» **Problem**
Write the material out again in full, word for word. Do not include the pictures.

» **Working data**
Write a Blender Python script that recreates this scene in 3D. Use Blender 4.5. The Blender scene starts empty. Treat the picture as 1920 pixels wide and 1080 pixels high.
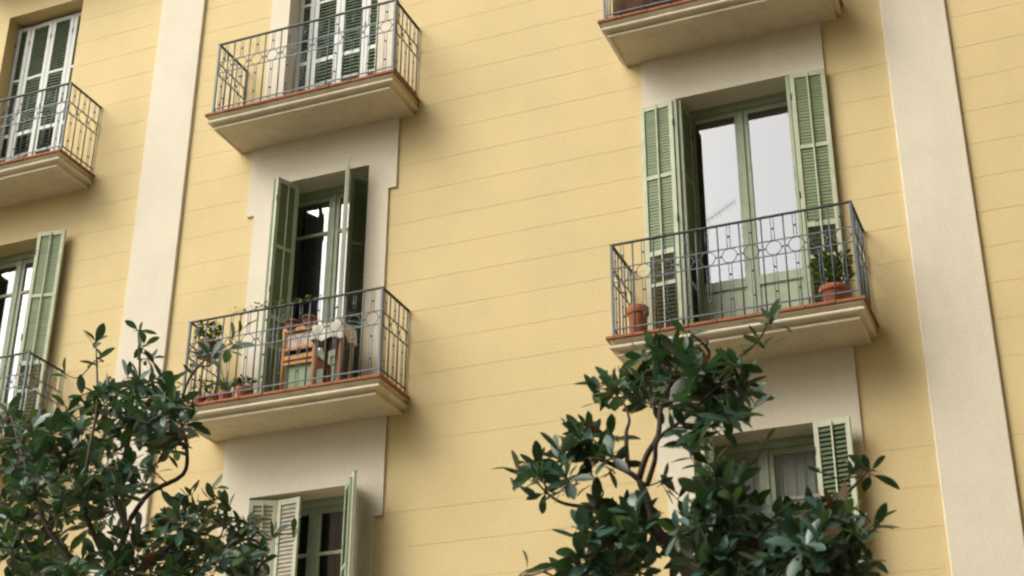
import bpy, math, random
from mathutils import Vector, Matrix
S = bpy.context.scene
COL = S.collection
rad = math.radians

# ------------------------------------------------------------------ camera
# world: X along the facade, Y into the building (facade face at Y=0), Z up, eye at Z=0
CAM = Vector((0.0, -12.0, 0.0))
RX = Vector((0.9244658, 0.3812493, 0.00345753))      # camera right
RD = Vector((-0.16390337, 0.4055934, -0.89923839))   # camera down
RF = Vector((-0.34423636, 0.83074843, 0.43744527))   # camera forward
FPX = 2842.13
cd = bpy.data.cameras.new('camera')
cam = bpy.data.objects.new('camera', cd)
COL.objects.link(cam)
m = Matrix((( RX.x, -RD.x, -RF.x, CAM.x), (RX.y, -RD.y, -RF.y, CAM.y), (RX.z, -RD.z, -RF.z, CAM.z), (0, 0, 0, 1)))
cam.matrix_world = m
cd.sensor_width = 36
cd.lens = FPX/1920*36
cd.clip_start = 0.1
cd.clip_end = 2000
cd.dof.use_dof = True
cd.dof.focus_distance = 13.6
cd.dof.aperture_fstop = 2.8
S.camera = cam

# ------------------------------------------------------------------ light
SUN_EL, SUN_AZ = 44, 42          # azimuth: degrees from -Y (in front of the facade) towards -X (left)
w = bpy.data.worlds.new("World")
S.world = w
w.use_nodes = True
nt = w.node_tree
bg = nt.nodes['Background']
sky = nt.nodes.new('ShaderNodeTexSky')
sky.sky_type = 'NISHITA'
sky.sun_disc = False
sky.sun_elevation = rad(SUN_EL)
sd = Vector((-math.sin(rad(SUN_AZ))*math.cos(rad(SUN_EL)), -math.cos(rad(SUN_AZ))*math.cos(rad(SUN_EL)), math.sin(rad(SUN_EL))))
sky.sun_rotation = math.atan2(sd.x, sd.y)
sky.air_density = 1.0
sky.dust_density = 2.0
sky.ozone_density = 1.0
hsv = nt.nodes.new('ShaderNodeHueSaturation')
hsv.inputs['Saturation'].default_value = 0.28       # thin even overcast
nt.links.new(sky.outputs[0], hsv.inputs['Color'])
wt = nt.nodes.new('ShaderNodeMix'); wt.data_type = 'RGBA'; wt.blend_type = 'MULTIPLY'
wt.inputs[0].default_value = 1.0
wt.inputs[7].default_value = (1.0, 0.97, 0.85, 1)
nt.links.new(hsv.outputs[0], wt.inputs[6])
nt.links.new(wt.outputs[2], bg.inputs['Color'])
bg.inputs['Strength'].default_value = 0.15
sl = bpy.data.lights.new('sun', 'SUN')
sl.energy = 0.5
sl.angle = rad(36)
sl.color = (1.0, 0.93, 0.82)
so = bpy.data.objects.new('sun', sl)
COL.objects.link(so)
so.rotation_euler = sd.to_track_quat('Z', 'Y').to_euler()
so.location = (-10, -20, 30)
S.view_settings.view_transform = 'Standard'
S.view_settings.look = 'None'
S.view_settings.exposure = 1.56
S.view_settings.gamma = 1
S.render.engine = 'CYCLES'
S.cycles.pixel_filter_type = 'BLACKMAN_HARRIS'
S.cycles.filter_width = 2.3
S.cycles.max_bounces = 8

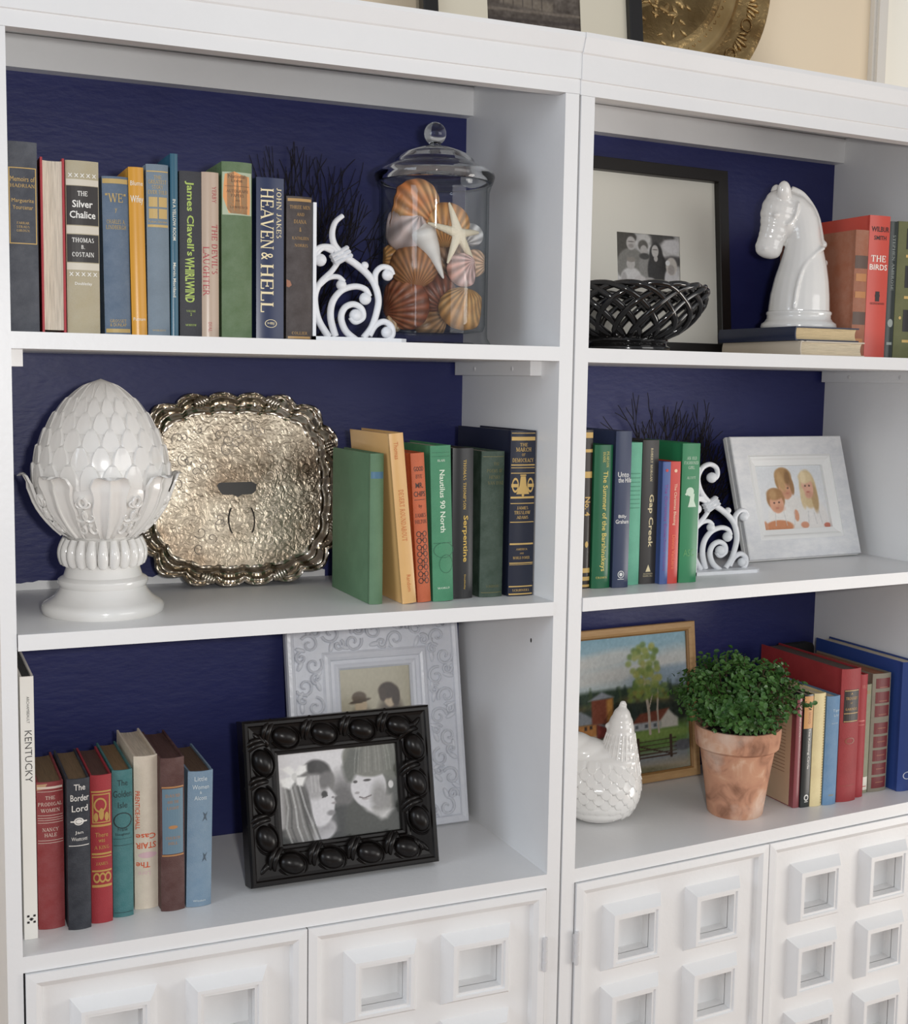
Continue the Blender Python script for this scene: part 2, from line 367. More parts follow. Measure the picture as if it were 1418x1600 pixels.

» **Complete answer**
Write a Blender Python script that recreates this scene in 3D. Use Blender 4.5. The Blender scene starts empty. Treat the picture as 1920 pixels wide and 1080 pixels high.
import bpy, math, random
from mathutils import Vector, Matrix
S = bpy.context.scene
COL = S.collection
rad = math.radians

# ------------------------------------------------------------------ camera
# world: X along the facade, Y into the building (facade face at Y=0), Z up, eye at Z=0
CAM = Vector((0.0, -12.0, 0.0))
RX = Vector((0.9244658, 0.3812493, 0.00345753))      # camera right
RD = Vector((-0.16390337, 0.4055934, -0.89923839))   # camera down
RF = Vector((-0.34423636, 0.83074843, 0.43744527))   # camera forward
FPX = 2842.13
cd = bpy.data.cameras.new('camera')
cam = bpy.data.objects.new('camera', cd)
COL.objects.link(cam)
m = Matrix((( RX.x, -RD.x, -RF.x, CAM.x), (RX.y, -RD.y, -RF.y, CAM.y), (RX.z, -RD.z, -RF.z, CAM.z), (0, 0, 0, 1)))
cam.matrix_world = m
cd.sensor_width = 36
cd.lens = FPX/1920*36
cd.clip_start = 0.1
cd.clip_end = 2000
cd.dof.use_dof = True
cd.dof.focus_distance = 13.6
cd.dof.aperture_fstop = 2.8
S.camera = cam

# ------------------------------------------------------------------ light
SUN_EL, SUN_AZ = 44, 42          # azimuth: degrees from -Y (in front of the facade) towards -X (left)
w = bpy.data.worlds.new("World")
S.world = w
w.use_nodes = True
nt = w.node_tree
bg = nt.nodes['Background']
sky = nt.nodes.new('ShaderNodeTexSky')
sky.sky_type = 'NISHITA'
sky.sun_disc = False
sky.sun_elevation = rad(SUN_EL)
sd = Vector((-math.sin(rad(SUN_AZ))*math.cos(rad(SUN_EL)), -math.cos(rad(SUN_AZ))*math.cos(rad(SUN_EL)), math.sin(rad(SUN_EL))))
sky.sun_rotation = math.atan2(sd.x, sd.y)
sky.air_density = 1.0
sky.dust_density = 2.0
sky.ozone_density = 1.0
hsv = nt.nodes.new('ShaderNodeHueSaturation')
hsv.inputs['Saturation'].default_value = 0.28       # thin even overcast
nt.links.new(sky.outputs[0], hsv.inputs['Color'])
wt = nt.nodes.new('ShaderNodeMix'); wt.data_type = 'RGBA'; wt.blend_type = 'MULTIPLY'
wt.inputs[0].default_value = 1.0
wt.inputs[7].default_value = (1.0, 0.97, 0.85, 1)
nt.links.new(hsv.outputs[0], wt.inputs[6])
nt.links.new(wt.outputs[2], bg.inputs['Color'])
bg.inputs['Strength'].default_value = 0.15
sl = bpy.data.lights.new('sun', 'SUN')
sl.energy = 0.5
sl.angle = rad(36)
sl.color = (1.0, 0.93, 0.82)
so = bpy.data.objects.new('sun', sl)
COL.objects.link(so)
so.rotation_euler = sd.to_track_quat('Z', 'Y').to_euler()
so.location = (-10, -20, 30)
S.view_settings.view_transform = 'Standard'
S.view_settings.look = 'None'
S.view_settings.exposure = 1.56
S.view_settings.gamma = 1
S.render.engine = 'CYCLES'
S.cycles.pixel_filter_type = 'BLACKMAN_HARRIS'
S.cycles.filter_width = 2.3
S.cycles.max_bounces = 8

Continue the Blender Python script for this scene: part 2, from line 367. More parts follow. Measure the picture as if it were 1418x1600 pixels.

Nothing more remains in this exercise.